Na antevéspera do Natal, o Ibama anunciou uma parceria com a rede MapBiomas, da qual o OC faz parte, para o lançamento de um novo sistema de alertas de desmatamento. Batizado MapBiomas Alertas, o sistema usará dados de monitoramento de várias instituições, cobrindo todos os biomas brasileiros, e cruzará essas informações com imagens de satélite de alta resolução. O resultado é uma fotografia do desmate, que será cruzada com o Cadastro Ambiental Rural e o histórico da área nos últimos seis anos, para verificar se o desmatamento é legal ou ilegal e multar o infrator sem a necessidade de checagem em campo. O MapBiomas Alertas funcionará como os radares fotográficos de trânsito, que permitem às autoridades mandar as multas pelo correio. Resta saber se o governo brasileiro terá interesse em utilizar a ferramenta.
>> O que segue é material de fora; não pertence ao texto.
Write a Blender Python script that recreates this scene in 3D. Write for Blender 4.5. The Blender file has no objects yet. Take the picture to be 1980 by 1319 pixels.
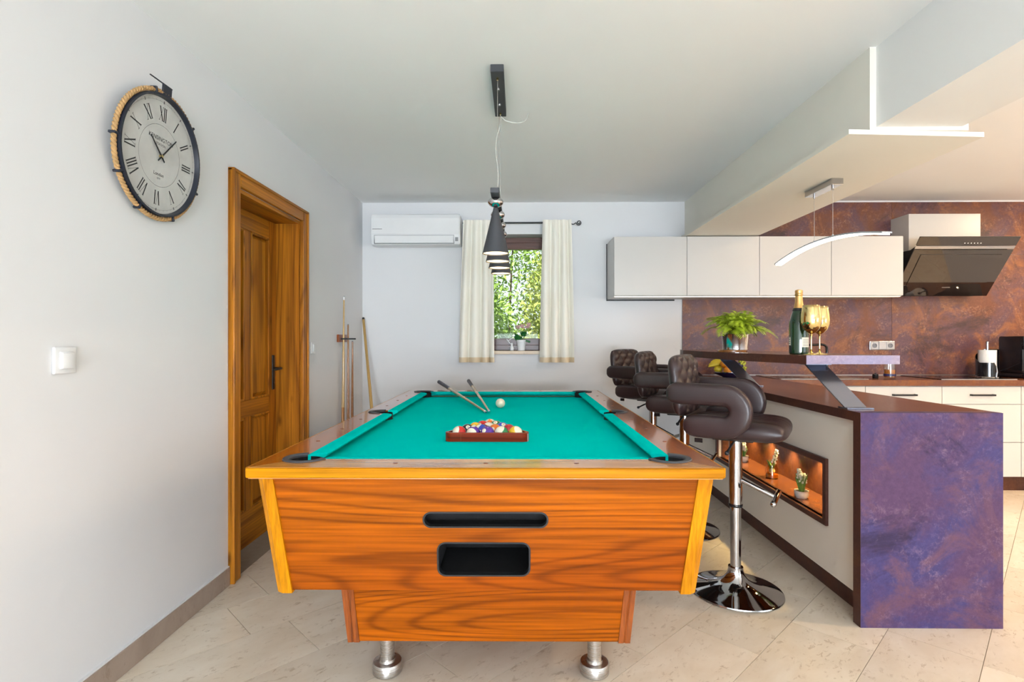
import bpy, bmesh, math, random
from mathutils import Vector, Matrix, Euler

random.seed(7)
PI = math.pi
SC = bpy.context.scene
COL = SC.collection

# ------------------------------------------------------------------ camera
cam_d = bpy.data.cameras.new('camera')
cam_d.sensor_fit = 'HORIZONTAL'
cam_d.sensor_width = 36.0
cam_d.lens = 36.0 * 1040.0 / 1980.0
cam_d.shift_y = -1.5 / 1980.0
cam_d.clip_start = 0.02
cam = bpy.data.objects.new('camera', cam_d)
COL.objects.link(cam)
cam.location = (0, 0, 1.2)
cam.rotation_euler = (PI / 2, 0, math.radians(0.75))
SC.camera = cam

# ------------------------------------------------------------------ view
SC.view_settings.view_transform = 'Standard'
SC.view_settings.look = 'None'
SC.view_settings.gamma = 1.0
SC.view_settings.use_curve_mapping = False
SC.view_settings.exposure = 0.90

# light path limits keep the render quick
SC.cycles.max_bounces = 7
SC.cycles.diffuse_bounces = 4
SC.cycles.glossy_bounces = 3
SC.cycles.transmission_bounces = 5
SC.cycles.transparent_max_bounces = 6
SC.cycles.caustics_reflective = False
SC.cycles.caustics_refractive = False
SC.cycles.use_adaptive_sampling = True
SC.cycles.adaptive_threshold = 0.09
SC.cycles.adaptive_min_samples = 20

# ------------------------------------------------------------------ world
world = bpy.data.worlds.new('sky')
SC.world = world
world.use_nodes = True
wn = world.node_tree
wn.nodes.clear()
wo = wn.nodes.new('ShaderNodeOutputWorld')
wb = wn.nodes.new('ShaderNodeBackground')
wb.inputs['Color'].default_value = (0.80, 0.90, 1.0, 1)
wb.inputs['Strength'].default_value = 0.95
wn.links.new(wb.outputs[0], wo.inputs[0])

def light(name, kind, loc, energy, color, rot=(0, 0, 0), **kw):
    d = bpy.data.lights.new(name, kind)
    d.energy = energy
    d.color = color
    for k, v in kw.items():
        setattr(d, k, v)
    o = bpy.data.objects.new(name, d)
    COL.objects.link(o)
    o.location = loc
    o.rotation_euler = rot
    return o

# sun over the garden behind the house
light('sun', 'SUN', (6, 3, 8), 4.2, (1.0, 0.96, 0.88), (math.radians(40), math.radians(22), math.radians(-20)), angle=0.01)
# unseen area lamps added as daylight fill, behind and right, both tilted up
light('rear_daylight_fill', 'AREA', (0.5, -5.44, 1.25), 440, (0.80, 0.895, 1.0), (PI / 2 + 0.40, 0, 0), shape='RECTANGLE', size=3.8, size_y=2.3)
light('side_fill_light', 'AREA', (5.10, -1.6, 1.4), 26, (0.80, 0.91, 1.0), (0, PI / 2 + 0.35, 0), shape='RECTANGLE', size=2.0, size_y=3.6)

# ------------------------------------------------------------------ materials
def srgb(r, g, b):
    def f(c):
        c /= 255.0
        return c / 12.92 if c <= 0.04045 else ((c + 0.055) / 1.055) ** 2.4
    return (f(r), f(g), f(b), 1.0)

def base_mat(name, color=(0.8, 0.8, 0.8, 1), rough=0.5, metal=0.0, **kw):
    m = bpy.data.materials.new(name)
    m.use_nodes = True
    b = m.node_tree.nodes['Principled BSDF']
    b.inputs['Base Color'].default_value = color
    b.inputs['Roughness'].default_value = rough
    b.inputs['Metallic'].default_value = metal
    for k, v in kw.items():
        b.inputs[k.replace('_', ' ')].default_value = v
    return m

class NT:
    def __init__(s, m):
        s.m = m
        s.t = m.node_tree
        s.b = s.t.nodes['Principled BSDF']
        s.co = s.t.nodes.new('ShaderNodeTexCoord')
    def n(s, t, **kw):
        o = s.t.nodes.new(t)
        for k, v in kw.items():
            setattr(o, k, v)
        return o
    def l(s, a, b):
        s.t.links.new(a, b)
    def mapping(s, scale=(1, 1, 1), loc=(0, 0, 0), rot=(0, 0, 0), src='Object'):
        mp = s.n('ShaderNodeMapping')
        mp.inputs['Scale'].default_value = scale
        mp.inputs['Location'].default_value = loc
        mp.inputs['Rotation'].default_value = rot
        s.l(s.co.outputs[src], mp.inputs['Vector'])
        return mp.outputs[0]
    def noise(s, vec, scale, detail=4, rough=0.55, dist=0.0):
        o = s.n('ShaderNodeTexNoise')
        o.inputs['Scale'].default_value = scale
        o.inputs['Detail'].default_value = detail
        o.inputs['Roughness'].default_value = rough
        o.inputs['Distortion'].default_value = dist
        s.l(vec, o.inputs['Vector'])
        return o.outputs['Fac']
    def math(s, op, a, b=None):
        o = s.n('ShaderNodeMath', operation=op)
        for i, v in enumerate((a, b)):
            if v is None:
                continue
            if isinstance(v, (int, float)):
                o.inputs[i].default_value = v
            else:
                s.l(v, o.inputs[i])
        return o.outputs[0]
    def ramp(s, fac, stops):
        o = s.n('ShaderNodeValToRGB')
        e = o.color_ramp.elements
        e[0].position, e[0].color = stops[0]
        e[1].position, e[1].color = stops[-1]
        for p, c in stops[1:-1]:
            x = e.new(p)
            x.color = c
        s.l(fac, o.inputs[0])
        return o.outputs[0]
    def mix(s, fac, a, b, mode='MIX'):
        o = s.n('ShaderNodeMix', data_type='RGBA', blend_type=mode)
        if isinstance(fac, (int, float)):
            o.inputs[0].default_value = fac
        else:
            s.l(fac, o.inputs[0])
        for i, v in ((6, a), (7, b)):
            if isinstance(v, tuple):
                o.inputs[i].default_value = v
            else:
                s.l(v, o.inputs[i])
        return o.outputs[2]
    def bump(s, h, strength=0.2, dist=0.01):
        o = s.n('ShaderNodeBump')
        o.inputs['Strength'].default_value = strength
        o.inputs['Distance'].default_value = dist
        s.l(h, o.inputs['Height'])
        s.l(o.outputs[0], s.b.inputs['Normal'])
    def color(s, c):
        s.l(c, s.b.inputs['Base Color'])

BW = lambda v: (v, v, v, 1)

def plaster(name, color, bump=0.08):
    m = base_mat(name, color, 0.85)
    t = NT(m)
    v = t.mapping()
    n1 = t.noise(v, 1.2, 3)
    c = t.ramp(n1, [(0.3, tuple(x * 0.975 for x in color[:3]) + (1,)), (0.7, color)])
    t.color(c)
    t.bump(t.noise(v, 160, 3), bump, 0.002)
    return m

def wood(name, light_c, mid_c, dark_c, axis='X', freq=7.0, rough=0.28, scale=1.0, coat=0.25, stretch=0.16, lines=0.55, knots=False, fine=0.35, spec=0.4):
    m = base_mat(name, mid_c, rough)
    m.node_tree.nodes['Principled BSDF'].inputs['Coat Weight'].default_value = coat
    m.node_tree.nodes['Principled BSDF'].inputs['Coat Roughness'].default_value = 0.08
    m.node_tree.nodes['Principled BSDF'].inputs['Specular IOR Level'].default_value = spec
    t = NT(m)
    sc = [2.6 * scale] * 3
    k = 'XYZ'.index(axis)
    sc[k] = 2.6 * scale * stretch
    info = t.n('ShaderNodeObjectInfo')
    off = t.n('ShaderNodeVectorMath', operation='SCALE')
    comb = t.n('ShaderNodeCombineXYZ')
    for i in range(3):
        t.l(info.outputs['Random'], comb.inputs[i])
    t.l(comb.outputs[0], off.inputs[0])
    off.inputs['Scale'].default_value = 13.0
    v0 = t.mapping(tuple(sc))
    add = t.n('ShaderNodeVectorMath', operation='ADD')
    t.l(v0, add.inputs[0])
    t.l(off.outputs[0], add.inputs[1])
    v = add.outputs[0]
    f = t.noise(v, 1.0, 1.5, 0.45, 0.35)
    ph = t.math('MULTIPLY', f, freq * 6.283)
    s = t.math('SINE', ph)
    s = t.math('MULTIPLY', t.math('ADD', s, 1.0), 0.5)
    s = t.math('POWER', s, 4.0)
    sc2 = [70 * scale] * 3
    sc2[k] = 1.6 * scale
    fine_n = t.noise(t.mapping(tuple(sc2)), 1.0, 3, 0.6)
    big = t.noise(v, 0.7, 2)
    c1 = t.ramp(big, [(0.32, mid_c), (0.68, light_c)])
    c2 = t.mix(t.math('MULTIPLY', s, lines), c1, dark_c)
    fr = t.ramp(fine_n, [(0.35, BW(1 - fine)), (0.65, BW(1.0))])
    c3 = t.mix(1.0, c2, fr, 'MULTIPLY')
    if knots:
        vo = t.n('ShaderNodeTexVoronoi')
        vo.inputs['Scale'].default_value = 1.0
        sk = [9.0] * 3
        sk[k] = 3.2
        t.l(t.mapping(tuple(sk)), vo.inputs['Vector'])
        kn = t.ramp(vo.outputs['Distance'], [(0.05, BW(1)), (0.16, BW(0))])
        c3 = t.mix(t.math('MULTIPLY', kn, 0.75), c3, tuple(x * 0.35 for x in dark_c[:3]) + (1,))
    t.color(c3)
    t.bump(fine_n, 0.06, 0.002)
    return m

def laminate(name, brown, violet, rust, pale, dark, rough=0.34, scale=1.0, spec=0.5):
    m = base_mat(name, brown, rough)
    m.node_tree.nodes['Principled BSDF'].inputs['Specular IOR Level'].default_value = spec
    t = NT(m)
    v = t.mapping((scale, scale, scale), (3.1, 1.7, 0.4))
    v2 = t.mapping((scale, scale, scale), (7.7, 2.2, 5.5))
    a = t.noise(v, 2.4, 6, 0.68, 0.6)
    b = t.noise(v2, 3.6, 6, 0.72, 0.8)
    c = t.noise(v, 6.0, 4, 0.70, 0.5)
    d = t.noise(v, 60, 3, 0.75)
    e = t.noise(v2, 2.1, 6, 0.74, 0.9)
    f = t.noise(v2, 14, 5, 0.78, 1.5)
    k = t.ramp(a, [(0.42, violet), (0.58, brown)])
    k = t.mix(t.ramp(b, [(0.50, BW(0)), (0.66, BW(0.85))]), k, rust)
    k = t.mix(t.ramp(e, [(0.54, BW(0)), (0.66, BW(0.80))]), k, dark)
    sp = t.math('MULTIPLY', t.ramp(d, [(0.50, BW(0)), (0.66, BW(1))]), t.ramp(c, [(0.50, BW(0)), (0.66, BW(0.42))]))
    k = t.mix(sp, k, pale)
    sc = t.math('MULTIPLY', t.ramp(f, [(0.60, BW(0)), (0.68, BW(1))]), t.ramp(c, [(0.42, BW(0.0)), (0.60, BW(0.5))]))
    k = t.mix(sc, k, pale)
    g = t.ramp(d, [(0.3, BW(0.86)), (0.7, BW(1.10))])
    k = t.mix(1.0, k, g, 'MULTIPLY')
    t.color(k)
    t.bump(d, 0.08, 0.002)
    return m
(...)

10 – Petróleo na foz do Amazonas: acesso negado
Em 2018, o mesmo governo brasileiro que deu centenas de bilhões de reais em subsídios à indústria do petróleo até 2040 foi capaz de um ato de bom senso explícito: a presidente do Ibama, Suely Araújo, negou a licença à petroleira francesa Total para explorar óleo na foz do Amazonas, onde recentemente foi descoberto um banco de corais gigantesco. A Total recorreu e, mais uma vez, a licença foi negada. Segundo as análises técnicas do Ibama, a empresa foi incapaz de apresentar um plano de emergência convincente para conter eventuais vazamentos – mesmo após cinco versões do EIA, o estudo de impacto ambiental do empreendimento. Além disso, a existência dos recifes, ainda largamente desconhecidos da ciência, estava sob ameaça pelo empreendimento. Por fim, estudos indicaram que um eventual vazamento contaminaria, além da costa do Amapá, o litoral da Guiana Francesa, e não há acordo bilateral entre Brasil e França para lidar com esse tipo de problema.
A França recentemente aboliu a produção de petróleo em seu território, preparando-se para a transição para energias limpas. A última coisa que os contribuintes franceses desejariam seria uma empresa francesa explorando fora do país e contaminando o litoral da Guiana.